On Friday China announced its economy had expanded at a 6.7 percent rate in the first quarter of 2016. While this is the slowest growth since the depths of the great recession, it conveniently remains within the government’s official target of 6.5-7.0 percent. Unlike all developed countries, there will be no revisions to this figure in the coming months or quarters.
There were two factors that kept Beijing’s growth within its target range: Easy money and the property market. The level of “total social financing,” or borrowing, rose 16 percent in March from a year ago.
This was fueled by the bond issuance by local governments as part of its bailout program and investment in ‘fixed asset investment’ which is largely composed of infrastructure and factories.
With total debt approaching 300 percent of GDP and massive overcapacity in many industries such as coal, cement, chemicals and refining, this development only exacerbates China’s serious structural problems.
The property market witnessed a strong recovery in China’s largest cities, causing property investment to rise at its fastest pace in a year.
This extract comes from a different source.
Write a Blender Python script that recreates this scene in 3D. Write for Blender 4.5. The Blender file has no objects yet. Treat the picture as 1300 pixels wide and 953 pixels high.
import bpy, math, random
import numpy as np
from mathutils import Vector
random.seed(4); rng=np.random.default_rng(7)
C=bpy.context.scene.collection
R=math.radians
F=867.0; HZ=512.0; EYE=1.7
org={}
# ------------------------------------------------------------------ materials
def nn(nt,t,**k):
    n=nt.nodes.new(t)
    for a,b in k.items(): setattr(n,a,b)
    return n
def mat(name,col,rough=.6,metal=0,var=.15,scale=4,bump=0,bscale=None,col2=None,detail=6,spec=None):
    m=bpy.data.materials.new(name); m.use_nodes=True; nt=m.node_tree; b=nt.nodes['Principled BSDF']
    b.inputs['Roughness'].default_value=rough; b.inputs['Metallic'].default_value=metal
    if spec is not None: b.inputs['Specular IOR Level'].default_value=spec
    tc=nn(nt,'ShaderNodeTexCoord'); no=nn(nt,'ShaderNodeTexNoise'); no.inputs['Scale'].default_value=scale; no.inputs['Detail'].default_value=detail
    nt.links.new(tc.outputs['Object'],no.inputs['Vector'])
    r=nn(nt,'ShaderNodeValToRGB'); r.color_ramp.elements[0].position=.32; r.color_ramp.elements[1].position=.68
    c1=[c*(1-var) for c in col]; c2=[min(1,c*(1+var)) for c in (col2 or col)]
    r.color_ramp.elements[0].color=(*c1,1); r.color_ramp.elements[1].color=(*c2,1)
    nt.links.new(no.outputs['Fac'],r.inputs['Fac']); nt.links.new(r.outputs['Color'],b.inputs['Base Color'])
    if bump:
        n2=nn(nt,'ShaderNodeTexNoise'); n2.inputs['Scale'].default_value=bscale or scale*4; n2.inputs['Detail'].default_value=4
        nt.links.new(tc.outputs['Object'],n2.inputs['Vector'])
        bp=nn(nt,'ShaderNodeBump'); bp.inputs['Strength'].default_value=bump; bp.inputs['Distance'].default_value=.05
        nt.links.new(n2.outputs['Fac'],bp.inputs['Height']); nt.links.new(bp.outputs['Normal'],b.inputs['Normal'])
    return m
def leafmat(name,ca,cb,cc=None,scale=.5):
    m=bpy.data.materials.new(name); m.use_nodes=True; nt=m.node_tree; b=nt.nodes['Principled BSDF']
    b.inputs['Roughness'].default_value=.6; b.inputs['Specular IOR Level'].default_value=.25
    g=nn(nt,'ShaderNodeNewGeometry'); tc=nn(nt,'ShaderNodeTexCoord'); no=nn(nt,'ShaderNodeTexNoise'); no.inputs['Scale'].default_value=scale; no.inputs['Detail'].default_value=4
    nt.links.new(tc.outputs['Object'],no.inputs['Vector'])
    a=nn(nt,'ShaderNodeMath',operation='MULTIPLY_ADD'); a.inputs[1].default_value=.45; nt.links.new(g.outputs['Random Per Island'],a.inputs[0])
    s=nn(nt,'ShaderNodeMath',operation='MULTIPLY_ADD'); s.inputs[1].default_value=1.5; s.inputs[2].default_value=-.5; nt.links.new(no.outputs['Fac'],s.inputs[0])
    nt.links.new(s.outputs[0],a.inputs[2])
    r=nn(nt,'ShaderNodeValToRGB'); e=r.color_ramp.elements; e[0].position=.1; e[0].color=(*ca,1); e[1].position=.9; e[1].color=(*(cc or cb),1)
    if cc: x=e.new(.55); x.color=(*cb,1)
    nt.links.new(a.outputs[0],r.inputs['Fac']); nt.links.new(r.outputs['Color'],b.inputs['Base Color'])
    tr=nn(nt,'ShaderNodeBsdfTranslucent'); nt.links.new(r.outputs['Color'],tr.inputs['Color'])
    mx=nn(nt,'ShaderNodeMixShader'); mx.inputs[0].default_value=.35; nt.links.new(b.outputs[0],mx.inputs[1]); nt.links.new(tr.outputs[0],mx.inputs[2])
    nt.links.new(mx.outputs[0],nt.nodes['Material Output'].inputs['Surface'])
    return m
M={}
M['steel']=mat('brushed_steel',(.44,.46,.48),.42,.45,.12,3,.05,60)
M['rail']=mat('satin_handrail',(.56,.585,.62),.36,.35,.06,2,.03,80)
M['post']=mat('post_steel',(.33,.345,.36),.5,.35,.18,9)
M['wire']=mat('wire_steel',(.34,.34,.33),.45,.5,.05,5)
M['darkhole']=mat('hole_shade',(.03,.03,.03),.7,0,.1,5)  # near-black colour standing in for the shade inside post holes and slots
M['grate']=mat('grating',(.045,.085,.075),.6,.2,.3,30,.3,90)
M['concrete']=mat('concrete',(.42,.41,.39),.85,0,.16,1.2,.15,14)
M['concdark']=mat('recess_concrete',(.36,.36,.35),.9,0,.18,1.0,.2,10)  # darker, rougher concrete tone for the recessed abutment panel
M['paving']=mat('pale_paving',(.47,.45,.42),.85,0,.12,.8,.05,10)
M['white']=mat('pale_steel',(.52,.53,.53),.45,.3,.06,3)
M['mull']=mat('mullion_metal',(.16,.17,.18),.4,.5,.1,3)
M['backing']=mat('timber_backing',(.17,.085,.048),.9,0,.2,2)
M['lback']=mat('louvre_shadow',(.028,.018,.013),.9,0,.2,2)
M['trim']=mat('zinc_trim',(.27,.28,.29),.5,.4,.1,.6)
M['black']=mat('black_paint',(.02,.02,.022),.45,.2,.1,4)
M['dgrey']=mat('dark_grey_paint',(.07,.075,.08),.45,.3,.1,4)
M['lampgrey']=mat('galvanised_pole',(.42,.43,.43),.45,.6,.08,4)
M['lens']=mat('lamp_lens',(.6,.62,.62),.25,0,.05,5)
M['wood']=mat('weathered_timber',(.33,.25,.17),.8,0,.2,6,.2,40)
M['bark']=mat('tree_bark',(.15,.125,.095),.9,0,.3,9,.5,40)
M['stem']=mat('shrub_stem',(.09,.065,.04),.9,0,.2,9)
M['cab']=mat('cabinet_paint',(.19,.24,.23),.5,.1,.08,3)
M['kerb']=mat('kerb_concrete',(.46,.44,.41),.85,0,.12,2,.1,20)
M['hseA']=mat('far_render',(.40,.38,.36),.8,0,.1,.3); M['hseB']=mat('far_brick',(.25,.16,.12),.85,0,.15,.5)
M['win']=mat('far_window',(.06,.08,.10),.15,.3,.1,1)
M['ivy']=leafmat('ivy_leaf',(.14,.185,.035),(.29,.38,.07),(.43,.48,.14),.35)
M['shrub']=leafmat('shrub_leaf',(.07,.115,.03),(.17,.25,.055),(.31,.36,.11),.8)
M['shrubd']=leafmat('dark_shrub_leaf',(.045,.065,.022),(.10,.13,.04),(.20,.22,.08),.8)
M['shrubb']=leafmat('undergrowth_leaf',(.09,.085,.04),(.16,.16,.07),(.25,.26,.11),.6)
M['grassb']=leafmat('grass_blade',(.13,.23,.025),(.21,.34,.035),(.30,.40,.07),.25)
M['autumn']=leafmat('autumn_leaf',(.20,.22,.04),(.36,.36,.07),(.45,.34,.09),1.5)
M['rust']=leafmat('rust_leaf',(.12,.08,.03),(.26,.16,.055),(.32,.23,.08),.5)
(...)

Outside the largest four cities, however, where 95 percent of home sales occurred, the housing sector remains sluggish. With an estimated 70 million inventory of unsold homes, China’s housing construction rebound does nothing to begin resolving this problem.
If this pattern sounds eerily familiar, it should. Debt issuance, investment in factories and the property market have been consistently the engines for growth since the economic crisis and beyond. China’s economic plan to move toward a more market-oriented policy, such as improving property rights, financial sector liberalization and Hukou reform (giving the massive migrant work force basic rights in urban areas) have been slow in development or nonexistent.
How long can this trend last? As the well-known economist Herb Stein once said, “If something cannot go on forever, it will stop.”